What is asked >> Only a number is required: how many lines of the material contain the word "from"?

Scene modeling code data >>
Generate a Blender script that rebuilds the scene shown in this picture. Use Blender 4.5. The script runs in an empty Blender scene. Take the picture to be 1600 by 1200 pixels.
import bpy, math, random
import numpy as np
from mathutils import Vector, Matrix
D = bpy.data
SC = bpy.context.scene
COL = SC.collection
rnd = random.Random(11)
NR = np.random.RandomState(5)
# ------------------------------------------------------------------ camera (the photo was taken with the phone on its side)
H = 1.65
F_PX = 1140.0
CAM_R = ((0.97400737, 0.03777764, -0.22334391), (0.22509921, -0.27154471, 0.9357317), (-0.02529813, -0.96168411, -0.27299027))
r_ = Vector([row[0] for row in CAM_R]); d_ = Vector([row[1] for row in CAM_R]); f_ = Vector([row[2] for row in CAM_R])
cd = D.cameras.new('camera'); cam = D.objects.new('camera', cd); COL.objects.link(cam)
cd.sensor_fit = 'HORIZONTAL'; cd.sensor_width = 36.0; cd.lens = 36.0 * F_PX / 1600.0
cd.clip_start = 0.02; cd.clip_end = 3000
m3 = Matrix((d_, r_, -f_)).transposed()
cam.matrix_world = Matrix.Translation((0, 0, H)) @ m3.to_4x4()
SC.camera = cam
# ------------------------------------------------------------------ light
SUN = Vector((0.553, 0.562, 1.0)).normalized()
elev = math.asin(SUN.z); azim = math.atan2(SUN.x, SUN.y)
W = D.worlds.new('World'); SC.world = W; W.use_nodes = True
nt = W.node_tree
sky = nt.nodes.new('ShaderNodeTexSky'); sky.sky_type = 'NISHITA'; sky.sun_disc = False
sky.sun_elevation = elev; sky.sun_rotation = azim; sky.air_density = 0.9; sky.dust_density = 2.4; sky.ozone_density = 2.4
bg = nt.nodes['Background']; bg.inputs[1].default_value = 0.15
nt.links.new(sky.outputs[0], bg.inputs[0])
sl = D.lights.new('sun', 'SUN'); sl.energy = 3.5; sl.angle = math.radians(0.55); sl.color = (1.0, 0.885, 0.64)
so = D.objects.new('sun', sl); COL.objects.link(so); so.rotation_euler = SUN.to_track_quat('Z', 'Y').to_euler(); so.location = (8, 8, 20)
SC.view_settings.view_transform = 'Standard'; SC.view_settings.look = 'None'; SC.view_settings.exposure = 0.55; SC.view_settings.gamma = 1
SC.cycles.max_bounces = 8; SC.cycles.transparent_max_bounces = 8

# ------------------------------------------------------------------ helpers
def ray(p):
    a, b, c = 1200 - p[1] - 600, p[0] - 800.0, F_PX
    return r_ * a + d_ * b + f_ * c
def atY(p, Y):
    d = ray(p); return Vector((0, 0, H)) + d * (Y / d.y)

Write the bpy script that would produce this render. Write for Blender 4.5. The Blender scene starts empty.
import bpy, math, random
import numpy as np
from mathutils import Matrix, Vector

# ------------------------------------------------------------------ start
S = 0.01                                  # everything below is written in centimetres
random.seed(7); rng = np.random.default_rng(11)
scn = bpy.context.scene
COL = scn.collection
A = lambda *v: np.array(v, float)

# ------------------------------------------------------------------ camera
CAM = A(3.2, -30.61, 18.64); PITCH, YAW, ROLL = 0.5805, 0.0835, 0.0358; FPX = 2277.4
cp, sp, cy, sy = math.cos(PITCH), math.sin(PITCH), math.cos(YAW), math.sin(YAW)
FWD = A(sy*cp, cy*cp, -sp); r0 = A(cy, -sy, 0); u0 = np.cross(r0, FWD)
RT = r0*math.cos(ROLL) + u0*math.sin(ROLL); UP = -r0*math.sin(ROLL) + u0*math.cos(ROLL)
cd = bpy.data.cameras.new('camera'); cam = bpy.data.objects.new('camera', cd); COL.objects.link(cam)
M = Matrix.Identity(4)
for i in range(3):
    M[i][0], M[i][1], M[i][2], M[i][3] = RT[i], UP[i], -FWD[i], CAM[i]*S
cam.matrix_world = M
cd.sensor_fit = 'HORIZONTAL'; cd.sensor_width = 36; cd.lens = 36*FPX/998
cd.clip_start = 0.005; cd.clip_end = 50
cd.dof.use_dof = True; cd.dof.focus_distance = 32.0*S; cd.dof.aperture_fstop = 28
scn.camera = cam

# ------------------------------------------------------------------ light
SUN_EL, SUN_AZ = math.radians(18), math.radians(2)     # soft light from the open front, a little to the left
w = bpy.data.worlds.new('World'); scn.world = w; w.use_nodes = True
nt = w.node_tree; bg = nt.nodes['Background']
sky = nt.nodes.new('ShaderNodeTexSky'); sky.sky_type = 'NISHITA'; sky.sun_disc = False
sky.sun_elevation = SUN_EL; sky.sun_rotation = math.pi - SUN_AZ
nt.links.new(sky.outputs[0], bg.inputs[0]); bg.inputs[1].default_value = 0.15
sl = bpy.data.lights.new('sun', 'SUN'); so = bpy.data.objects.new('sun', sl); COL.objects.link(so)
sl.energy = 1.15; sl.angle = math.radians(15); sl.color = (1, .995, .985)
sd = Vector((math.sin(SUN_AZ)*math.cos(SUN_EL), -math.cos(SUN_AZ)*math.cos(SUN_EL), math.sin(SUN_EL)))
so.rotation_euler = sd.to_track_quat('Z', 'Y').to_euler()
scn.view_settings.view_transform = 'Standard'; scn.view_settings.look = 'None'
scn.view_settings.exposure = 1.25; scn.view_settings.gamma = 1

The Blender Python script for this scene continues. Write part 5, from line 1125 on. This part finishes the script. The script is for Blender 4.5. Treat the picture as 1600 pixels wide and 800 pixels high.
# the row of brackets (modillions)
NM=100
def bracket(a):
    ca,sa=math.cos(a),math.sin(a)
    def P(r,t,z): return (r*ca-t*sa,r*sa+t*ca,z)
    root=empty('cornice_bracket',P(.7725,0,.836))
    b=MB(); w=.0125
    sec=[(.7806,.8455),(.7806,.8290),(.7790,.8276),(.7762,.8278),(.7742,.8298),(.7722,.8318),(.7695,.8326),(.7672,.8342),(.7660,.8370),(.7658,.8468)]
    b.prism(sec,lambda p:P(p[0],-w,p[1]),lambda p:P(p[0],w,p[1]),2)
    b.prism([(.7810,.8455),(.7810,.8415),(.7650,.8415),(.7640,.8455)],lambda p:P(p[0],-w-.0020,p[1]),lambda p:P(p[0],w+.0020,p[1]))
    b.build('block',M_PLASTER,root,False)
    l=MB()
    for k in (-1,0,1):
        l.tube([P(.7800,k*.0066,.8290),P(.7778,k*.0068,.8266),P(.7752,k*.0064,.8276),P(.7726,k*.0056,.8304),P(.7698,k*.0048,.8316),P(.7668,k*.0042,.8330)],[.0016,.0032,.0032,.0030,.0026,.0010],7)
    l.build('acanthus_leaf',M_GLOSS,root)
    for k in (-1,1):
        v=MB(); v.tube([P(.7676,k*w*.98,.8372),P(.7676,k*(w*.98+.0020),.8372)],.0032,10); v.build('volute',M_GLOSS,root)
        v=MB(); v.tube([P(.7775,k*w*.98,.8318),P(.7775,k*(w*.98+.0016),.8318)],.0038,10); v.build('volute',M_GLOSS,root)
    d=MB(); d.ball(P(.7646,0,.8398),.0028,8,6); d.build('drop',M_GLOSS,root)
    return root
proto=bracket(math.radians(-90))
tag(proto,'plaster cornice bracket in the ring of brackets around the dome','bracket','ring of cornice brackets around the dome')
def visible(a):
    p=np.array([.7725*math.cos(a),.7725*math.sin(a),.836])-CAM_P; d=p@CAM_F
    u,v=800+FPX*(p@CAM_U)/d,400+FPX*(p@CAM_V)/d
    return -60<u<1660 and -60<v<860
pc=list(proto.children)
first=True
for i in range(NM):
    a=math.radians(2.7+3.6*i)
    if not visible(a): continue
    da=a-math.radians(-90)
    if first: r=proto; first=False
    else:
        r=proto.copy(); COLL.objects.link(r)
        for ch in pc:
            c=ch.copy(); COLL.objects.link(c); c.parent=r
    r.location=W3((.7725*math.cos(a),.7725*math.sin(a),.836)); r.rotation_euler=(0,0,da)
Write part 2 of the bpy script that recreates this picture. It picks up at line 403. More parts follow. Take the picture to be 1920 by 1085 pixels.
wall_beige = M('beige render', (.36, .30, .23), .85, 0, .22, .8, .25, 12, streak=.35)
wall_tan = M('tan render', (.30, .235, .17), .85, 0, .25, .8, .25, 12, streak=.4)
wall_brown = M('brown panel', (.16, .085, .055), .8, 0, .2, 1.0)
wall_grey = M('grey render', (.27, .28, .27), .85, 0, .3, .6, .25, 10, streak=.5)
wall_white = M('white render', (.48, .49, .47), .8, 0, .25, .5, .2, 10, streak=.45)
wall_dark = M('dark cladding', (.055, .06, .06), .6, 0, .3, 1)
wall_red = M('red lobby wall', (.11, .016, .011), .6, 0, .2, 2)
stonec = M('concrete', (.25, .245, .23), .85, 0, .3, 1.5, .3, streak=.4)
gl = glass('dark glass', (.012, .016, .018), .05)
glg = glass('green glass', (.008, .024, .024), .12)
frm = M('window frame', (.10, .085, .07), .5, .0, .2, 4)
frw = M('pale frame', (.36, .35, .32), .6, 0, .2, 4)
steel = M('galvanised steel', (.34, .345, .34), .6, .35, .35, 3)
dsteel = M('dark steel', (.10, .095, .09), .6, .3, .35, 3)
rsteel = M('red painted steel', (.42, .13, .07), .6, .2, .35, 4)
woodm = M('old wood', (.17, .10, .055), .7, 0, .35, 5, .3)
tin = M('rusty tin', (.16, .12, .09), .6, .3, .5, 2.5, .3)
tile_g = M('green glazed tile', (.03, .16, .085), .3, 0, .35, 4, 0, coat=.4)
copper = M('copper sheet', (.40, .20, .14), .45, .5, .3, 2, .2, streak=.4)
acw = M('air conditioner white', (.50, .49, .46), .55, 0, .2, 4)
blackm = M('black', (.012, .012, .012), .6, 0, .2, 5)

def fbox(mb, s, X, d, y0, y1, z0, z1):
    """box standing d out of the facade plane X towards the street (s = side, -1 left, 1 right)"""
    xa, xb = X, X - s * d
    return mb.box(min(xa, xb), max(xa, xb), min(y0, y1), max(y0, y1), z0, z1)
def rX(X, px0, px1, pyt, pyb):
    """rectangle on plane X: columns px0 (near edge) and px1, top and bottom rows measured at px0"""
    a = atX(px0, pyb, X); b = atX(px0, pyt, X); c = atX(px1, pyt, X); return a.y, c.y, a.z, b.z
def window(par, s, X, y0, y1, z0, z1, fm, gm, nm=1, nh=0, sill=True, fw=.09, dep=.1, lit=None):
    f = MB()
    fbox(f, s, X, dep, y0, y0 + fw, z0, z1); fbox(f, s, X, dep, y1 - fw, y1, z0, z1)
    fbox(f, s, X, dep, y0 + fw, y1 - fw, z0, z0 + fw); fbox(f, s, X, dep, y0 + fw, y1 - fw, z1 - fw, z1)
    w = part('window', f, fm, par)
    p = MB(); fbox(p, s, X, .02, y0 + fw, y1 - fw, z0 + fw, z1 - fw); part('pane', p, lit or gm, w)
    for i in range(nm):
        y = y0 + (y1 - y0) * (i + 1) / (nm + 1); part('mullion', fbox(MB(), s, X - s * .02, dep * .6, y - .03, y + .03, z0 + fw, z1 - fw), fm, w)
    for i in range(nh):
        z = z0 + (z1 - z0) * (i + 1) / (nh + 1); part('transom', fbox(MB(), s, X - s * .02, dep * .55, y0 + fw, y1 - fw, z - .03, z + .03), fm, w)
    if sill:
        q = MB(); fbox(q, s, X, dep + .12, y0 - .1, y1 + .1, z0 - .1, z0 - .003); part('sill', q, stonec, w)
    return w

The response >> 4